## Task description
Copy each line that holds "from".

··· Given data

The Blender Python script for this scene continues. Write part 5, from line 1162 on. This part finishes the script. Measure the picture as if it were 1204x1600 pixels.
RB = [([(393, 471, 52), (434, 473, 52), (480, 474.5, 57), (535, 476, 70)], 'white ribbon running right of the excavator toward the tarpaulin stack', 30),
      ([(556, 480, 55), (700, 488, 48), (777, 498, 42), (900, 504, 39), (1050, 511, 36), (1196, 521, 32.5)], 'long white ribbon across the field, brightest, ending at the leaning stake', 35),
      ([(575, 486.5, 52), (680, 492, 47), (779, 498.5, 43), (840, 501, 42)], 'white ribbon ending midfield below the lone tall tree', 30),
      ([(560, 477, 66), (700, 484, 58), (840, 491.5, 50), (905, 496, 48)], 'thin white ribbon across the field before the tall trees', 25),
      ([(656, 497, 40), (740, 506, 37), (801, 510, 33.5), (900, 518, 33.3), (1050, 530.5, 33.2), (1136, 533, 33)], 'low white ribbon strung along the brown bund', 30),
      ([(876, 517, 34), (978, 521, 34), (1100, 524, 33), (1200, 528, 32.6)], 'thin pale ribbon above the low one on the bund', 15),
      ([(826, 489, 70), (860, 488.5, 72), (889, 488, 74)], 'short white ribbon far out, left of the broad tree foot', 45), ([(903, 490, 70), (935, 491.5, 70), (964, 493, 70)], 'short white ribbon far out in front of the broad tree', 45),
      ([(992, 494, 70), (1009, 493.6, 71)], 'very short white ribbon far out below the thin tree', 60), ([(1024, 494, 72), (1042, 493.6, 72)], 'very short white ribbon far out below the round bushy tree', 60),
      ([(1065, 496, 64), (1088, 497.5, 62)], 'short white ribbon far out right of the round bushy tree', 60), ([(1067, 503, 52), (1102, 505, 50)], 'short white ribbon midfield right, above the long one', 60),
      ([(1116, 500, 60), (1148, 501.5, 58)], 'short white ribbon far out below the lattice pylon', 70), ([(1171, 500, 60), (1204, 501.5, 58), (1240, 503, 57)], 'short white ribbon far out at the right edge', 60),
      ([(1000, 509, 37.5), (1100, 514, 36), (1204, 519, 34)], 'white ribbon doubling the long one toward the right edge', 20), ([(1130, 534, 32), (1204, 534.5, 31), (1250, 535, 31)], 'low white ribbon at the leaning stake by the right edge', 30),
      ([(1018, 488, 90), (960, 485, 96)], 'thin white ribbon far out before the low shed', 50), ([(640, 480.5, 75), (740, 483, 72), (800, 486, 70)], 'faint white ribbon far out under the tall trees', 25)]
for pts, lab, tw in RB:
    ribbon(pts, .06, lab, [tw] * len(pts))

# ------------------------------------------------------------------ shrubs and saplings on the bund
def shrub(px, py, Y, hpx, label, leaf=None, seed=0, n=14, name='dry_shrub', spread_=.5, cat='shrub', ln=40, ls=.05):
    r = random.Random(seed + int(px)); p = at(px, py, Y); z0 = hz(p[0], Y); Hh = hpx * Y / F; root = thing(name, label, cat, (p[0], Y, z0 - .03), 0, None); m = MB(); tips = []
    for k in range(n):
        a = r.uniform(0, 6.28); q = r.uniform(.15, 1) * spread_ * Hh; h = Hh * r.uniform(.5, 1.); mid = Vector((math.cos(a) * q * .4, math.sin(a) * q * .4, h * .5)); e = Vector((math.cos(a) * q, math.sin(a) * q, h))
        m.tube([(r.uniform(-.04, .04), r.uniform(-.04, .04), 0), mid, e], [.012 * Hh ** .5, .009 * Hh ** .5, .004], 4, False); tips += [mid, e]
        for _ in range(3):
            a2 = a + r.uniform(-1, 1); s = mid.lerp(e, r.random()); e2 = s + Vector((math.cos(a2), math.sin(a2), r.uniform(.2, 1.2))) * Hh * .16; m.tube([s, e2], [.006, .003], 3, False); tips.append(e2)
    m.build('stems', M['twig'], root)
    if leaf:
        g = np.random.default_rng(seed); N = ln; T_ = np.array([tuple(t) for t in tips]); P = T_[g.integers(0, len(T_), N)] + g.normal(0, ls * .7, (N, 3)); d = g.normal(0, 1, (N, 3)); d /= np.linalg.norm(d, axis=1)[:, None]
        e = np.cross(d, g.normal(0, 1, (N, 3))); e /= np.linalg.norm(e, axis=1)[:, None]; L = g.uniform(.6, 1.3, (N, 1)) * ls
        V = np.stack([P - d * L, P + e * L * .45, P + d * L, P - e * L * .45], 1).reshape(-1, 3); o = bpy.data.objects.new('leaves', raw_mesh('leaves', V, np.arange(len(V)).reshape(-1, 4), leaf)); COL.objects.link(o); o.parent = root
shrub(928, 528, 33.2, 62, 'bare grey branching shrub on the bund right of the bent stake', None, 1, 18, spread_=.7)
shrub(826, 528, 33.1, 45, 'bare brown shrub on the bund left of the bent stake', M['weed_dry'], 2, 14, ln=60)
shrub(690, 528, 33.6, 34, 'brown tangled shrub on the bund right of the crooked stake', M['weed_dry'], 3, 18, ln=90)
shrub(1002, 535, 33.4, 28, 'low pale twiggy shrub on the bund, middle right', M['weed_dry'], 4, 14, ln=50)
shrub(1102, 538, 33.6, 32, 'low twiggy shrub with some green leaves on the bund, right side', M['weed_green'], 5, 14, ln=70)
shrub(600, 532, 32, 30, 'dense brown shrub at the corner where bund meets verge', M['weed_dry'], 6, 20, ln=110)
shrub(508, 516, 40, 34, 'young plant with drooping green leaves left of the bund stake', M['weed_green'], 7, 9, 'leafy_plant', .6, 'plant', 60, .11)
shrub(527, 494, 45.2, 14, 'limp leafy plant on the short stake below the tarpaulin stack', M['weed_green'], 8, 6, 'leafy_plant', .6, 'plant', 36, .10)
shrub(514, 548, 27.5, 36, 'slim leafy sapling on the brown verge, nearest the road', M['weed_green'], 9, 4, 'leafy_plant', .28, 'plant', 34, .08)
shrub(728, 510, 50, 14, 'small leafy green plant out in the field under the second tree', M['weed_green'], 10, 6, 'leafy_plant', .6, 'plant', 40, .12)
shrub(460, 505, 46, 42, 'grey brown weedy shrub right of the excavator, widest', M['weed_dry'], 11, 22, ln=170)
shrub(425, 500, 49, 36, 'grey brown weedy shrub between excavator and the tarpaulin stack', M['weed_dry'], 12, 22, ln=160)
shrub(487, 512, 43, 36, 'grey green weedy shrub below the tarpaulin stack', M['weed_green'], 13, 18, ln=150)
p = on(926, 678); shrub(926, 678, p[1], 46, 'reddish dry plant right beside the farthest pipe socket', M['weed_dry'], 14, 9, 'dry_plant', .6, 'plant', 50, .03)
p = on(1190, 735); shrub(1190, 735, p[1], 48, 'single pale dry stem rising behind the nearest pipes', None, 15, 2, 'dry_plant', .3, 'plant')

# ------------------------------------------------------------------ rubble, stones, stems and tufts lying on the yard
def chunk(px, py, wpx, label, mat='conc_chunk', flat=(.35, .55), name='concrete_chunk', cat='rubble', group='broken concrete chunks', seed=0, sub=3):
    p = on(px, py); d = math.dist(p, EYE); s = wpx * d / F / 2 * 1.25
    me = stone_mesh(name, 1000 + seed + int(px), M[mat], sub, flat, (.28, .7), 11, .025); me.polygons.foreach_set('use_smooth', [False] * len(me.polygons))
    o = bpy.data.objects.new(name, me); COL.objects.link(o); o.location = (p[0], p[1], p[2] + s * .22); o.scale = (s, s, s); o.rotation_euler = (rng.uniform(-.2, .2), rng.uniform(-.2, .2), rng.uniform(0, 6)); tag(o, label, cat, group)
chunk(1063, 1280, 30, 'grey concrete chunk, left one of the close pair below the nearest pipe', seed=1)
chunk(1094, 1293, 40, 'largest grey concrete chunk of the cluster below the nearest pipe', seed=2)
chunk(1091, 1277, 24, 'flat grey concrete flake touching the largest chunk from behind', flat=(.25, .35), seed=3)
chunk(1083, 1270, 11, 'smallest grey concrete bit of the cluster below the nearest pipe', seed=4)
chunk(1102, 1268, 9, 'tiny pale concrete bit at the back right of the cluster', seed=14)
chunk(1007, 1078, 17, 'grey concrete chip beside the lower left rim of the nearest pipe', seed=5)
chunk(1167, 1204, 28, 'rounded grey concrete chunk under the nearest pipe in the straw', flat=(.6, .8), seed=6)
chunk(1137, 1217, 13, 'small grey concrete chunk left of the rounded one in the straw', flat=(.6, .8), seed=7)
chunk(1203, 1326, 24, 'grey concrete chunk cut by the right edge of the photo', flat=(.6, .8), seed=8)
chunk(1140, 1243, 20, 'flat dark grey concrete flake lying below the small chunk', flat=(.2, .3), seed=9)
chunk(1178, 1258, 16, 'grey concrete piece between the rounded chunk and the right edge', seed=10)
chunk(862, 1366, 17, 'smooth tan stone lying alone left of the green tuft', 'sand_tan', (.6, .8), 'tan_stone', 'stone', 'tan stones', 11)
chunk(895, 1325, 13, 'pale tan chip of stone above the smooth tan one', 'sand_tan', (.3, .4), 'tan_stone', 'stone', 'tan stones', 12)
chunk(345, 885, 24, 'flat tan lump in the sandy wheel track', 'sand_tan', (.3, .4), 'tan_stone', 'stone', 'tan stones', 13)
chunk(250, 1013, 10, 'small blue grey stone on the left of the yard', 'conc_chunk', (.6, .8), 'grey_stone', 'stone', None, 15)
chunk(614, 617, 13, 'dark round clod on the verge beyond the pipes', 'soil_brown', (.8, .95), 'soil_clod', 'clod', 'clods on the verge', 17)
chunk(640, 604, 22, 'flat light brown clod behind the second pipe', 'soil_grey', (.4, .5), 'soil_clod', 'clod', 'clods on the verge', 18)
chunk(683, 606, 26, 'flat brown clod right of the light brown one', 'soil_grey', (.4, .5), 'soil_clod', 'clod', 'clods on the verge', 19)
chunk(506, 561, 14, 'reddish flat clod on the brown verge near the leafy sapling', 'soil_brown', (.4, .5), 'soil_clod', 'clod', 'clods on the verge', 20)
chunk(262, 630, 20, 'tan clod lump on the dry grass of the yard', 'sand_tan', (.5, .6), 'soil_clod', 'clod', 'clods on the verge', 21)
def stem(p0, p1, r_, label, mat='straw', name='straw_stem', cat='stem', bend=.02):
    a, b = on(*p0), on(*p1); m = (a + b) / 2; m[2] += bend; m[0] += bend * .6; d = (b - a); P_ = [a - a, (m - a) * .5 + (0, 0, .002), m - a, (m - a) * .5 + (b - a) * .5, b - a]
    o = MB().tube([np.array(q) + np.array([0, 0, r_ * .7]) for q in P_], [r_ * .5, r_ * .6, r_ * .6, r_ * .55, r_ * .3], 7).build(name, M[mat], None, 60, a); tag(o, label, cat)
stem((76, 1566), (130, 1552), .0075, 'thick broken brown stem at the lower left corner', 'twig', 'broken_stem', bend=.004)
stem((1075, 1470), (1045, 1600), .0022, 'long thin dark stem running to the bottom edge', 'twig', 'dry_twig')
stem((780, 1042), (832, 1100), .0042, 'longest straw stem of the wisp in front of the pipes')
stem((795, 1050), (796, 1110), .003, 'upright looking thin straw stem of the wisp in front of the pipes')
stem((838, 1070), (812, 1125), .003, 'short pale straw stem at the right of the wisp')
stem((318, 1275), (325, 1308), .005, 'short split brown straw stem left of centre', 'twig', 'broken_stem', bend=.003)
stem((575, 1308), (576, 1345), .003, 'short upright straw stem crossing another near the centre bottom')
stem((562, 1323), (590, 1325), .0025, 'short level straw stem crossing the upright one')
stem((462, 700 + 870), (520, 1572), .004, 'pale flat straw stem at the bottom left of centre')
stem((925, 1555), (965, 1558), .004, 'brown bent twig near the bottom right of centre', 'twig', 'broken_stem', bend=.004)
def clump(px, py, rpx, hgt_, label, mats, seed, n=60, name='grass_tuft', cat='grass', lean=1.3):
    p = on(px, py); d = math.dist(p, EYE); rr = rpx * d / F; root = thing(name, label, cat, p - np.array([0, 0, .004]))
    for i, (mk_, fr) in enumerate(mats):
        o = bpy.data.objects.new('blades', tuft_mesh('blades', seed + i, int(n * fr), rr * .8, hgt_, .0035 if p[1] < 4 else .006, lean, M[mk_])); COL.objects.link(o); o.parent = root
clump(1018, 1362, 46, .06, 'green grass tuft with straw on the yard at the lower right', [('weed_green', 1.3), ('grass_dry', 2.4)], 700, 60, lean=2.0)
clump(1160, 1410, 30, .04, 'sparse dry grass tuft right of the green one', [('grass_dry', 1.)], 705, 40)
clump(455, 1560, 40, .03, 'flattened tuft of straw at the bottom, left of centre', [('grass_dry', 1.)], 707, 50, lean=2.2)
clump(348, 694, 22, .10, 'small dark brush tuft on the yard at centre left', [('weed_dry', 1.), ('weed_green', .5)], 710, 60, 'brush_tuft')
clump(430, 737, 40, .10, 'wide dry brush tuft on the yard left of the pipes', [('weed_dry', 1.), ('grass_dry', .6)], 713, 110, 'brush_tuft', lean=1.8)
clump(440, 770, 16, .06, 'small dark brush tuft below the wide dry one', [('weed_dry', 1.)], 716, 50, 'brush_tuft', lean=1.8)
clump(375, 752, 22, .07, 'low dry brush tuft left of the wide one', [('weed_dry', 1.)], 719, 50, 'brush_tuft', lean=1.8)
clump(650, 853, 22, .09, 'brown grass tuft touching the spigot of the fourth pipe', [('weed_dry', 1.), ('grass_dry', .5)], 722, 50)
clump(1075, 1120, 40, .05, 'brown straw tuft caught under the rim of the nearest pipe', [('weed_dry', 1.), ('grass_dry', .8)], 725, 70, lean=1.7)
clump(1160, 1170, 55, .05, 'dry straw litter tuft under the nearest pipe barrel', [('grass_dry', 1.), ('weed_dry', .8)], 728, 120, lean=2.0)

······

## Solved problem
The Blender Python script for this scene continues. Write part 5, from line 1162 on. This part finishes the script. Measure the picture as if it were 1204x1600 pixels.
chunk(1091, 1277, 24, 'flat grey concrete flake touching the largest chunk from behind', flat=(.25, .35), seed=3)